- Task description -
From the entries below, print exactly the span beginning with the line holding "Recreate this scene" and ending with the line holding "COL = scene.collection", endpoints included, and skip any pictures.

- Data provided -
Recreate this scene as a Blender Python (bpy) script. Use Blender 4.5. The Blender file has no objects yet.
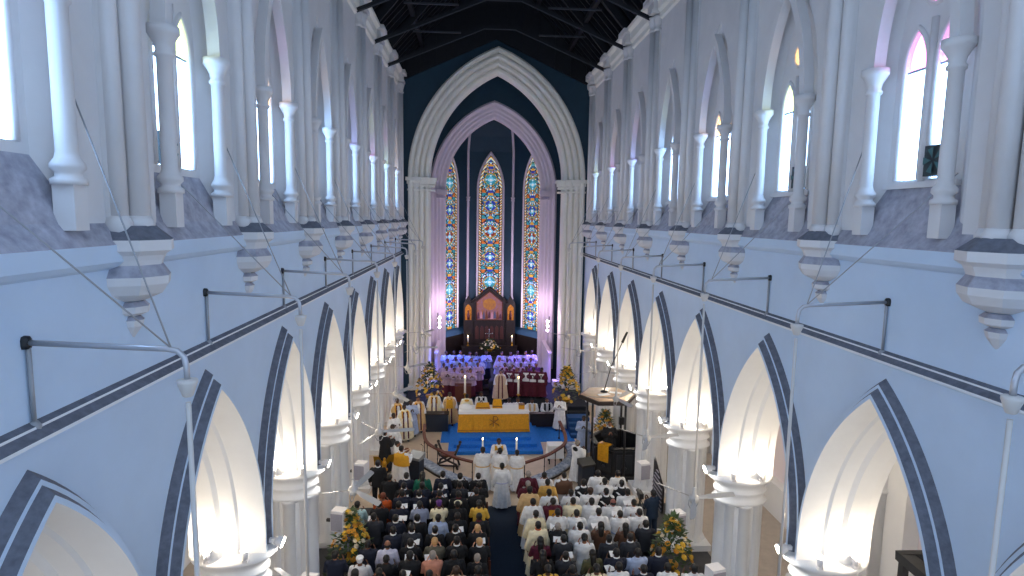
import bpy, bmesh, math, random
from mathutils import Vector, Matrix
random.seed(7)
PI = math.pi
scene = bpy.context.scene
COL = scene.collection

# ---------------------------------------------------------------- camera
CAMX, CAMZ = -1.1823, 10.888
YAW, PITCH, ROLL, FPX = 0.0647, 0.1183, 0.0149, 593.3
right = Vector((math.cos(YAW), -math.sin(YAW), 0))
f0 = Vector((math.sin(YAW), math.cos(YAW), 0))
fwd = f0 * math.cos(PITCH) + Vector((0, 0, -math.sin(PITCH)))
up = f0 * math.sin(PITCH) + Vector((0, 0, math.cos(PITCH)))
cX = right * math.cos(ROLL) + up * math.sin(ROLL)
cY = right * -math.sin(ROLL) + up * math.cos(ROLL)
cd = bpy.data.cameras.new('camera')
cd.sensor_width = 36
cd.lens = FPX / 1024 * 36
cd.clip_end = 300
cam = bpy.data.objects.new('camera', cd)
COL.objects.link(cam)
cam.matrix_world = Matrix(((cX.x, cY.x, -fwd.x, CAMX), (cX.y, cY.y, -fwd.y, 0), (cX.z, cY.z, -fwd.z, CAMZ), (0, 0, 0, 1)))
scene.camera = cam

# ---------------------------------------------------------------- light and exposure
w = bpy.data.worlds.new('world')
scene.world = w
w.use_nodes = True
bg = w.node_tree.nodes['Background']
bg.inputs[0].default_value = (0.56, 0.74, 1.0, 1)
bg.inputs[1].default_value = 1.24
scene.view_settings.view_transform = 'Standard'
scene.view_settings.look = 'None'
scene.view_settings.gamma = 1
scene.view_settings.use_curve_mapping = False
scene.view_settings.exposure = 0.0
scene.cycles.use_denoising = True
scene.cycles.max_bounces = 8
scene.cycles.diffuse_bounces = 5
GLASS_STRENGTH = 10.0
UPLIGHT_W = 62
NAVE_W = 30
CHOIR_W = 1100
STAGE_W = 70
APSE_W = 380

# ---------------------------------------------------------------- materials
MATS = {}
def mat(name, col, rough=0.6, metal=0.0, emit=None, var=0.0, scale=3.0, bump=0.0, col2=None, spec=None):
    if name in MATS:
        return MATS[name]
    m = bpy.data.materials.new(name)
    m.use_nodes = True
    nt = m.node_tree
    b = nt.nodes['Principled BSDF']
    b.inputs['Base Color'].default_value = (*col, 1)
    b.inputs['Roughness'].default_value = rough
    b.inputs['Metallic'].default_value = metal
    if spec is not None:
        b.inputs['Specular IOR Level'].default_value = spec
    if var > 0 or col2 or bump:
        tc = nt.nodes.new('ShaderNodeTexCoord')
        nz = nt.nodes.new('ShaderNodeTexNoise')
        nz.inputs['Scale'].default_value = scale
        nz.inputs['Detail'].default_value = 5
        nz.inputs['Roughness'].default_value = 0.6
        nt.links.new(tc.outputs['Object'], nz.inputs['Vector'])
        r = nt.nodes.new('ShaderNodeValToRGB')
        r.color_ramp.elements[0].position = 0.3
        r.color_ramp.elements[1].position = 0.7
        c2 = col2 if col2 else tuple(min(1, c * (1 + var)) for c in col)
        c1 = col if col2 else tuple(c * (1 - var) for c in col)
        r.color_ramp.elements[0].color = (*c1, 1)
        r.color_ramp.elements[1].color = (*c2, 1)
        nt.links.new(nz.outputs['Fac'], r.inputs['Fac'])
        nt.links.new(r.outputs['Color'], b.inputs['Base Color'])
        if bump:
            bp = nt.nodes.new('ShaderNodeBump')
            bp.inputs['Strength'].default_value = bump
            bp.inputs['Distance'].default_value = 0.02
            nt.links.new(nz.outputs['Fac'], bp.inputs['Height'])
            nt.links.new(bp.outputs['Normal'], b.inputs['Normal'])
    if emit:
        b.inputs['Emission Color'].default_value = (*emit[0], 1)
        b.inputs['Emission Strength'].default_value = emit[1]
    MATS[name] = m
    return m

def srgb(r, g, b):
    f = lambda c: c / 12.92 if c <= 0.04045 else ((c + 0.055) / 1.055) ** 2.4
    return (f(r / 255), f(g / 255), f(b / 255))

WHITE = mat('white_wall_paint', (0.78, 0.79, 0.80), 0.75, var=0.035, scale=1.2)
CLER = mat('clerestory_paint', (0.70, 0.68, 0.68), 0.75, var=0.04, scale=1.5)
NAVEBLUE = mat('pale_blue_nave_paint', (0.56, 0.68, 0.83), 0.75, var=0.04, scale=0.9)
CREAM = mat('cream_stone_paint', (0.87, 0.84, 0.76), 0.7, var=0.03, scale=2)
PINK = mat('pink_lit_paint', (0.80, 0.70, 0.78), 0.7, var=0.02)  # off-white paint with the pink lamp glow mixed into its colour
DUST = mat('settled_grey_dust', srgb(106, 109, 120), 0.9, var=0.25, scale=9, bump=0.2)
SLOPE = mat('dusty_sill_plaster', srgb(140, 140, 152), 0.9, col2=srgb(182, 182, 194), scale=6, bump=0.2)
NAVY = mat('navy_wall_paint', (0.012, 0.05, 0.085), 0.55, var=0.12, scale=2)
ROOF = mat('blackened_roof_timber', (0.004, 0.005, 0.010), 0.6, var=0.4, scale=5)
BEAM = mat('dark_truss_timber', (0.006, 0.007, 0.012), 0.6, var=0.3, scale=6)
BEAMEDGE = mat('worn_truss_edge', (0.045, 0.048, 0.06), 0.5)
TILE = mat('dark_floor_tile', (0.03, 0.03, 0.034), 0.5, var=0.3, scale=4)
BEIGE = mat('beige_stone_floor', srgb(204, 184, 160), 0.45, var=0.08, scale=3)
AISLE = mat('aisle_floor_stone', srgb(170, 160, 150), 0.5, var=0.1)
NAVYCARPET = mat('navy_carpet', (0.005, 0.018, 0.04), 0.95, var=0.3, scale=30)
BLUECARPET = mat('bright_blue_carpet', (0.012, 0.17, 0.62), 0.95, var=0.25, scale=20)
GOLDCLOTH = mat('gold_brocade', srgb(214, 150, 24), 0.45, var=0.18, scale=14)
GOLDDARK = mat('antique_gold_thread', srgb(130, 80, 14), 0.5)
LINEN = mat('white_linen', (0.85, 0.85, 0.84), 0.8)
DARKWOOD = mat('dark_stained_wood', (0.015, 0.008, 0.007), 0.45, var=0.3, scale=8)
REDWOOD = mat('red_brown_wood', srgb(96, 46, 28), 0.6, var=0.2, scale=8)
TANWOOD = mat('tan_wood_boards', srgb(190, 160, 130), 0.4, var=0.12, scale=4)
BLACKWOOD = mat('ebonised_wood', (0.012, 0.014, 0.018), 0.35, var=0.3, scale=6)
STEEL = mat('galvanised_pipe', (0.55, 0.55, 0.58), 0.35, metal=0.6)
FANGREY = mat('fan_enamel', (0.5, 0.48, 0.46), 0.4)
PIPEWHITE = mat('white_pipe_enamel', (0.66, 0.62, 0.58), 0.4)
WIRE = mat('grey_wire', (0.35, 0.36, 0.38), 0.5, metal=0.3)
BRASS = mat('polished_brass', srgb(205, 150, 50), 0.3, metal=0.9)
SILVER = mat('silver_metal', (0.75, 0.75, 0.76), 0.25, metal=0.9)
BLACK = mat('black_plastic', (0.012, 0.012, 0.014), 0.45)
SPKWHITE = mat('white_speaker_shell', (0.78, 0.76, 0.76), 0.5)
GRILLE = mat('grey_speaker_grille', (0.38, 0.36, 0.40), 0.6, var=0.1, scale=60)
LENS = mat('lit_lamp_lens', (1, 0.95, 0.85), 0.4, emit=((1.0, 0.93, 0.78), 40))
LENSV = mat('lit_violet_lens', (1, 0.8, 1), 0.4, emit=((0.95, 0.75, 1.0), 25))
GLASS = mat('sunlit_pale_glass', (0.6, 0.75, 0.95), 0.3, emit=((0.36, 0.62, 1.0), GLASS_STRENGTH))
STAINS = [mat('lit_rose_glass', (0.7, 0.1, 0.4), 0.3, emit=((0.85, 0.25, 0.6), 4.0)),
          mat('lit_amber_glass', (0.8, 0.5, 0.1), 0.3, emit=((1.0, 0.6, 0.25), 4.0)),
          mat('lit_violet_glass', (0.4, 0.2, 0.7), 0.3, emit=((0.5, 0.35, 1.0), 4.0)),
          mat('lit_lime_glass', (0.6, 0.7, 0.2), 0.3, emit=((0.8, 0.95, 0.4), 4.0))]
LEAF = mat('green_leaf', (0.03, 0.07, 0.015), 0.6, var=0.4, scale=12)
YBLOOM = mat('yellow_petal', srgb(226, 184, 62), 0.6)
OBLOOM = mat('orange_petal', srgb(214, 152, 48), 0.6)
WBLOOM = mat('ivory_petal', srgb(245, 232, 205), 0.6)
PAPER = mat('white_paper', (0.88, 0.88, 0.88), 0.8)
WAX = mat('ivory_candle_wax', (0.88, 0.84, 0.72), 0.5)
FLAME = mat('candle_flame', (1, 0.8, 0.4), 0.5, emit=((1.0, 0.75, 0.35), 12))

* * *

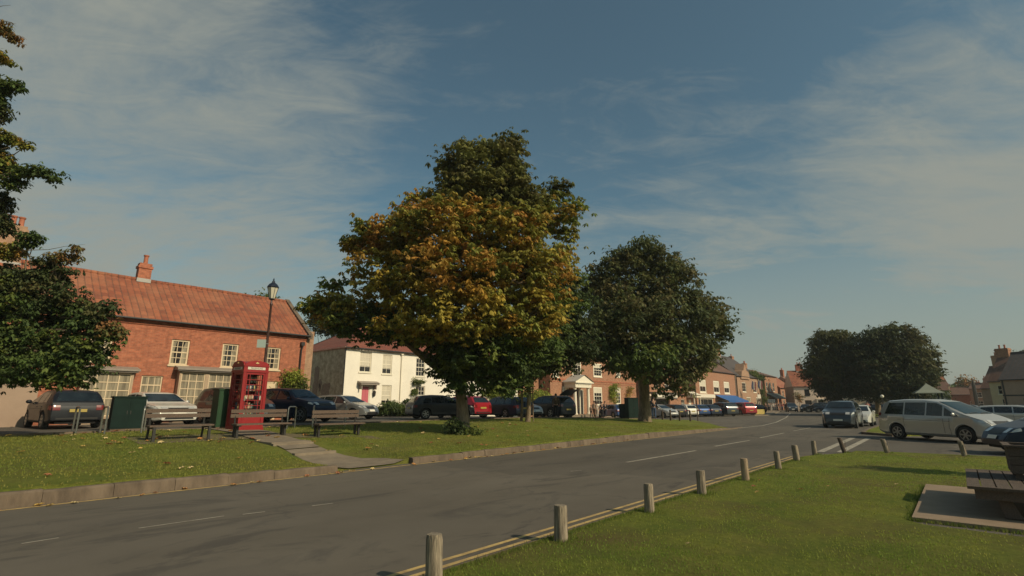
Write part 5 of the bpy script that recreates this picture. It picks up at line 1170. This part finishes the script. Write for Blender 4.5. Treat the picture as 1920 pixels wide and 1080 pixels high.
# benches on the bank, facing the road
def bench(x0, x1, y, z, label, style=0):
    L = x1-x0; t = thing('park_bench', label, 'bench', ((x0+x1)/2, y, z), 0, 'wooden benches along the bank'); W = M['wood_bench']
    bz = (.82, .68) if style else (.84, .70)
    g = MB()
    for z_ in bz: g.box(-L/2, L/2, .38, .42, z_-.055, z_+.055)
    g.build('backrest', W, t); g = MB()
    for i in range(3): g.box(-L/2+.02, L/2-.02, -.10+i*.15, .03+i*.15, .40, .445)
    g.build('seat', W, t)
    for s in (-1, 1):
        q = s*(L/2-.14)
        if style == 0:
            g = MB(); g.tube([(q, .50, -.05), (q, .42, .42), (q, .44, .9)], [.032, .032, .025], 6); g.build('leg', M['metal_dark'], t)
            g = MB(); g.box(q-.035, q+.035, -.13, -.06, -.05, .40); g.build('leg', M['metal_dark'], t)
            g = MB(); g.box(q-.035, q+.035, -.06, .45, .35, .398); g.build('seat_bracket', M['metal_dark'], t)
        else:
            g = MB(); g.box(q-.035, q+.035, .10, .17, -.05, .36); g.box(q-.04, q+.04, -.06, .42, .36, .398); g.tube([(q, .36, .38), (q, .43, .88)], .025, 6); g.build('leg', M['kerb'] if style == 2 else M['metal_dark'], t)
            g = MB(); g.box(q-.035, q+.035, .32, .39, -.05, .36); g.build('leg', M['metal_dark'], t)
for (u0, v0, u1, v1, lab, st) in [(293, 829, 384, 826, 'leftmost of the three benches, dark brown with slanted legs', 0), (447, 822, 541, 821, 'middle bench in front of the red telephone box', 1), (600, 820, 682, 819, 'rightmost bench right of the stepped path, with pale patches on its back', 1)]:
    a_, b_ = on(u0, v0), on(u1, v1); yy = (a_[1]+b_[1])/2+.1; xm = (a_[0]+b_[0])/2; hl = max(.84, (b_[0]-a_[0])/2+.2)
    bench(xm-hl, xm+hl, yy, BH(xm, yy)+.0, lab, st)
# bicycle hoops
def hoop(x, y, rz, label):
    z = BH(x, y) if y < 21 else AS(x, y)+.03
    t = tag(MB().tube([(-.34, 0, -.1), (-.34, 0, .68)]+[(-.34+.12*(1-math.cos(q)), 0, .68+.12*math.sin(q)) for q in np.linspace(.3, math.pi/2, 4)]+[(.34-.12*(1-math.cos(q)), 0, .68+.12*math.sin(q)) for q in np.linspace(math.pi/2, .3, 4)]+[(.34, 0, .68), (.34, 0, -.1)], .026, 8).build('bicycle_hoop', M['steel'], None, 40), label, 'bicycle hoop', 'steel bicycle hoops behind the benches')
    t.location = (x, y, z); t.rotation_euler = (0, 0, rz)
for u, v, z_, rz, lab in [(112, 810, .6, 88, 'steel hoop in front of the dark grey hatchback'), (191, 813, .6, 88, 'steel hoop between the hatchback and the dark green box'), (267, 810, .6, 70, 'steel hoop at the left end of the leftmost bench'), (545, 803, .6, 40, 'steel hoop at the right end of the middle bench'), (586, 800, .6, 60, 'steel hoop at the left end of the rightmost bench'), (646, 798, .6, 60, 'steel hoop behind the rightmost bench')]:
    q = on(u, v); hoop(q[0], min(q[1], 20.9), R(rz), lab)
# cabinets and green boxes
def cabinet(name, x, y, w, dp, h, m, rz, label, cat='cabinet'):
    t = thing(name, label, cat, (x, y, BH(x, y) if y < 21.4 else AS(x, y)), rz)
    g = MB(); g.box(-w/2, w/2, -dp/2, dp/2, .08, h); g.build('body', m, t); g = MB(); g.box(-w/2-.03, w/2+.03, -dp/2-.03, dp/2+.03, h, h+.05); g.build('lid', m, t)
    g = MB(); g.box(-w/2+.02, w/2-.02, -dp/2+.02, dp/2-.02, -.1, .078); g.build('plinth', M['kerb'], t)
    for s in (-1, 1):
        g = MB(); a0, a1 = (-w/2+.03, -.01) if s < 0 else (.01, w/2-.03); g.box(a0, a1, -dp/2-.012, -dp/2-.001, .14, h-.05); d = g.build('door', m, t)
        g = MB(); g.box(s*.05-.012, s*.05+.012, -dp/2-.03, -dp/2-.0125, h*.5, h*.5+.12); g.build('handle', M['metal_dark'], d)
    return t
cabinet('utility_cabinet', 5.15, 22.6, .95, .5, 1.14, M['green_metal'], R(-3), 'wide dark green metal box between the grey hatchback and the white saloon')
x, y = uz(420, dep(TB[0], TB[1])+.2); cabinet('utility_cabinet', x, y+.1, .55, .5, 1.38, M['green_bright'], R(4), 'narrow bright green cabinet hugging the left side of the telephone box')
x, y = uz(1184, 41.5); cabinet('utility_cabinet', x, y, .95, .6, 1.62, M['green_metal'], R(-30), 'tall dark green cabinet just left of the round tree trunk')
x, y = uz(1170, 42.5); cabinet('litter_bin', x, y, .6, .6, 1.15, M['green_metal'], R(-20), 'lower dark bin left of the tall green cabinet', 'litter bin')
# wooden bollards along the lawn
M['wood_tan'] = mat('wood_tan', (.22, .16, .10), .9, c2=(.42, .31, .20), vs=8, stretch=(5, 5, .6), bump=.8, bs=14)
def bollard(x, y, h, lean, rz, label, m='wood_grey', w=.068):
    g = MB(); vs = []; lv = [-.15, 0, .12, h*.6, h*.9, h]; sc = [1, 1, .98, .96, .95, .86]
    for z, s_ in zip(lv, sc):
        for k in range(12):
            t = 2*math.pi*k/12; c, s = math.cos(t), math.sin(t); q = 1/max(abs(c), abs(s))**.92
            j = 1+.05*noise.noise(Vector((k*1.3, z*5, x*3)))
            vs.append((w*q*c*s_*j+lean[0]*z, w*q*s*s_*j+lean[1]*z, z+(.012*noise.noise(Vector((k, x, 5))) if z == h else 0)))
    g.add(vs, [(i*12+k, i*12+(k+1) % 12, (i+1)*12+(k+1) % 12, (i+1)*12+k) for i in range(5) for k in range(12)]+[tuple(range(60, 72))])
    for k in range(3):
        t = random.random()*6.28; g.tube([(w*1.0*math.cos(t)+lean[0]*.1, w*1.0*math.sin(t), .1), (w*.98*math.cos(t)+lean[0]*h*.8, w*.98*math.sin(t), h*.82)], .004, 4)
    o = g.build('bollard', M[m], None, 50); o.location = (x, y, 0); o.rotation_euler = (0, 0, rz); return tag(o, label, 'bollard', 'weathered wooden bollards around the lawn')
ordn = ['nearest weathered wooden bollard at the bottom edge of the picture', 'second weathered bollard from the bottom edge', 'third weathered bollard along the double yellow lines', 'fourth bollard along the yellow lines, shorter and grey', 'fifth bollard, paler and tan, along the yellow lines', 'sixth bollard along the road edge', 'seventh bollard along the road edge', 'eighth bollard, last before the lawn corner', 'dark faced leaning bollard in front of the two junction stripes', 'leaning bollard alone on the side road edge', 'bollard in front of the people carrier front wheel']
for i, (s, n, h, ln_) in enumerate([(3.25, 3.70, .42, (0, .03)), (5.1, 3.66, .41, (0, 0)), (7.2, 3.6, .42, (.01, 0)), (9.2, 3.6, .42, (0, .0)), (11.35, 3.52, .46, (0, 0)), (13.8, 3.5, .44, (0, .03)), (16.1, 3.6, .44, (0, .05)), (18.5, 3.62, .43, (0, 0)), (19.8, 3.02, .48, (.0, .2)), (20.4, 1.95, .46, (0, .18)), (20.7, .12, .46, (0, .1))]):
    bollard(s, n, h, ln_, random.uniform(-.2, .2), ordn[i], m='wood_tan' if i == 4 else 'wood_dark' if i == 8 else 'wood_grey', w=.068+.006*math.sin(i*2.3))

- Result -
Recreate this scene as a Blender Python (bpy) script. Use Blender 4.5. The Blender file has no objects yet.
import bpy, bmesh, math, random
from mathutils import Vector, Matrix
random.seed(7)
PI = math.pi
scene = bpy.context.scene
COL = scene.collection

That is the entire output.